Mango wrote:
This is so dumb. If Yale had done anything other than hire Gladstone this wouldn't even be a conversation. Charlie has yet to miss the GF since taking over Harvard heavies. He is one of 4 programs to do so during that time. Harvard, Yale, Cal, UW. Harvard is a top tier program. Firing Charlie at this point would be absurd. It would be like firing Belichick because of Josh Allen. Honestly, this line of thinking is how the Jets became the Jets and the Bills were the Bills for nearly 20 years.

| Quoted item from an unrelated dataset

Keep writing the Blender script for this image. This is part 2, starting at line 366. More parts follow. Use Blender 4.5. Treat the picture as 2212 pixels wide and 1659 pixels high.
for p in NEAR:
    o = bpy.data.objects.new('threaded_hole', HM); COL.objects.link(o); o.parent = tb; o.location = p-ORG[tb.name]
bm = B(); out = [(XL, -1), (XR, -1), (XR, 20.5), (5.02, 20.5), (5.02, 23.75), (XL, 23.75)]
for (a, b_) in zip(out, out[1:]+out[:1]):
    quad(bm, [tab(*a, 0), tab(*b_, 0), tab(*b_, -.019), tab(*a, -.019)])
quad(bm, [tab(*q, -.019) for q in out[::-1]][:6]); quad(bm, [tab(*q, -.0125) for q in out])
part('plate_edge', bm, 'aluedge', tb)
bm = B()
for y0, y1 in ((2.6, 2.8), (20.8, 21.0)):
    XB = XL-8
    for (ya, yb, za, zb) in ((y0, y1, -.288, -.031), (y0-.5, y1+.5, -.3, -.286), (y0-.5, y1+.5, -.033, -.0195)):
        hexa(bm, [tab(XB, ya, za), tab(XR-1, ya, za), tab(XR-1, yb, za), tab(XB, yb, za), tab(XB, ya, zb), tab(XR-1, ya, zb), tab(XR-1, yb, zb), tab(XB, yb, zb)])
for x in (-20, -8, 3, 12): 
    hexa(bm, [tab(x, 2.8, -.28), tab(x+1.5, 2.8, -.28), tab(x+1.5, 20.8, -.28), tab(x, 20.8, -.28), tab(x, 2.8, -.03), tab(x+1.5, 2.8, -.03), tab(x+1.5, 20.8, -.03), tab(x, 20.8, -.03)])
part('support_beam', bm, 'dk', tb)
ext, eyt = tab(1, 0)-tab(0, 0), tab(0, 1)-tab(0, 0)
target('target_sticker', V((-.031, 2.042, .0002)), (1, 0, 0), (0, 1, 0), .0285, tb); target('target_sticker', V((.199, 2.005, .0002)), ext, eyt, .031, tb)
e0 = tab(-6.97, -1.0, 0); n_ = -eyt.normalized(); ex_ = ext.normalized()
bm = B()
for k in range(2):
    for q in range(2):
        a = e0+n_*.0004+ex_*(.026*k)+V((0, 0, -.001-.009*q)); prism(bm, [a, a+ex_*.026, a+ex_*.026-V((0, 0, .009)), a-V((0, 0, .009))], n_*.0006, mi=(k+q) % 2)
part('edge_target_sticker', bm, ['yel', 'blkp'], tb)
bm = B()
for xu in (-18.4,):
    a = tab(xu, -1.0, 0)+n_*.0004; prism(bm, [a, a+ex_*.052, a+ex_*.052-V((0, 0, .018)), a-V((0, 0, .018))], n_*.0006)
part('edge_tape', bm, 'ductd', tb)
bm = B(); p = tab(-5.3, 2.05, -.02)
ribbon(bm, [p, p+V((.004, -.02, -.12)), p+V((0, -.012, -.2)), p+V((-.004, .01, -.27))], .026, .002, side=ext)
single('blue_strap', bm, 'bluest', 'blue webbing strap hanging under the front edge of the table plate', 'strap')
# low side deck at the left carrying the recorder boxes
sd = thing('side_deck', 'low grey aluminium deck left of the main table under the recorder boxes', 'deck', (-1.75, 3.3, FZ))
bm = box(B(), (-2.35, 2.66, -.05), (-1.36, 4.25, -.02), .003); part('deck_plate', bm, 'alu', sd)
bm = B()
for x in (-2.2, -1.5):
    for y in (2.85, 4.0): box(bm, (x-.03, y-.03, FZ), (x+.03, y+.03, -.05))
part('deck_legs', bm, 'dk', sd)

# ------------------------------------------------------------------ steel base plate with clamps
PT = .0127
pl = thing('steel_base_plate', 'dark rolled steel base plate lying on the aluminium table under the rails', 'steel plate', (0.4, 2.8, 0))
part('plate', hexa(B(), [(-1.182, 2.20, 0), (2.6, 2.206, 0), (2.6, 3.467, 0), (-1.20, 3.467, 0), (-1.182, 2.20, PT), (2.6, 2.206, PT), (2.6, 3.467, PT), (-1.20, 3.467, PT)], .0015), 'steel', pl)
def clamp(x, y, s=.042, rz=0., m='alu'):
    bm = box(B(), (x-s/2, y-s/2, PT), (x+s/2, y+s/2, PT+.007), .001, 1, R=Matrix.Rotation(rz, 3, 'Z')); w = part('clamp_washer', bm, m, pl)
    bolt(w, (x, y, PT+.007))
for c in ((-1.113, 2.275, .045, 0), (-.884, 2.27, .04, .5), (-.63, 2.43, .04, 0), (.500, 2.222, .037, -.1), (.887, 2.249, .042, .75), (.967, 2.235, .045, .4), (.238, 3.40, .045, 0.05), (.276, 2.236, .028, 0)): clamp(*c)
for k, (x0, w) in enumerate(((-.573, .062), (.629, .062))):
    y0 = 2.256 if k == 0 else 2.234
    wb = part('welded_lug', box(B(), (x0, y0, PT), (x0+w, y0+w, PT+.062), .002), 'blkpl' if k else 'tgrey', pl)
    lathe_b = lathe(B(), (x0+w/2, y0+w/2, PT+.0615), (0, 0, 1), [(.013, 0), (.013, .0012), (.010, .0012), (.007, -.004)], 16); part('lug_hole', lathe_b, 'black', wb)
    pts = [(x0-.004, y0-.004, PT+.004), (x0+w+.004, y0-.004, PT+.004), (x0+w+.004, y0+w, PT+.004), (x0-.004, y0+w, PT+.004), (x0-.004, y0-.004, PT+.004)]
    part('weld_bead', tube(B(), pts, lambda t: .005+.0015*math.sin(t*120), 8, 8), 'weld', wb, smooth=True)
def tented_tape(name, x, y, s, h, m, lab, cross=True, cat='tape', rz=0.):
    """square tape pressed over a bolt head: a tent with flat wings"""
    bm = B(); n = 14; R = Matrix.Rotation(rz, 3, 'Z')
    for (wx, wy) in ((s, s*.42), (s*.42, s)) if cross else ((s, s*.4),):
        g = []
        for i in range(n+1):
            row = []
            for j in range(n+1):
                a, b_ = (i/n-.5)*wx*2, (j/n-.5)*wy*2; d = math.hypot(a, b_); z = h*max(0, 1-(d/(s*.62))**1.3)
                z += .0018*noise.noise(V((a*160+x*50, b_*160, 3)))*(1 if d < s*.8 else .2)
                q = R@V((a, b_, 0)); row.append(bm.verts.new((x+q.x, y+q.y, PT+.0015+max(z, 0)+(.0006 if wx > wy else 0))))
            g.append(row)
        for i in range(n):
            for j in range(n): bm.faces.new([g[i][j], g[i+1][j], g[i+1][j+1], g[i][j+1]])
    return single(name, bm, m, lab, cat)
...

Like some wanting the Lightning to fire their coach after getting swept by Columbus. Now they could have a 3rd straight cup
FullSend wrote:This whole thing started when I said "you can't just run it back and expect things to change" that doesn't mean he has to go, but if I was a real stakeholder I would want answers on what is going to be done differently moving forward - assistant shakeup, how the training is going to be changed, etc.
I remember back in 2018 when Dean was committed and they were pulling top guys from schools like St. Pauls, the narrative was "Harvard is loading up to go after Yale, this is going to be fun." And that hasn't happened, if anything they're farther away now, meanwhile Cal actually did all of that. It's not like Harvard was second and sprints where you can say Harvard has been a cut above the rest of the league.
I get what you're saying, but realistically how are any changes going to be made known. They're not going to publicize an update training program, rigging adjustments, etc. If there is a lack of energy in the program, I don't see that being handled anywhere but internally
ROWBOTTOM wrote:This is mind numbing. Steve Gladstone gets it. It is about generating really big donations in exchange for getting what you say you need to win. At Brown they did a $1B campaign with the crew as a focal point. Took that show to Cal & went big time. When the commitment there changed, he retired. Yale donors chased him, the administration bought in fully, and he'll be there as long as it stays that way or until the wheels fall off.
It isn't some mysterious coaching, martial arts "my master is better than your master" thing. Yes, you have to be an excellent coach. But its about winning the rest of it as well.
This is pretty nebulous though. The same point has been made many times on the past few pages, without any detail really attached. What are the resources lacking at Harvard?
The school isn't supportive in the recruiting process? It sounds like others would disagree. Is there a level of equipment, training camps, flexible schedules, etc? If you were Harvard HC pitching the admins and donors for more resources, what are the concrete objectives?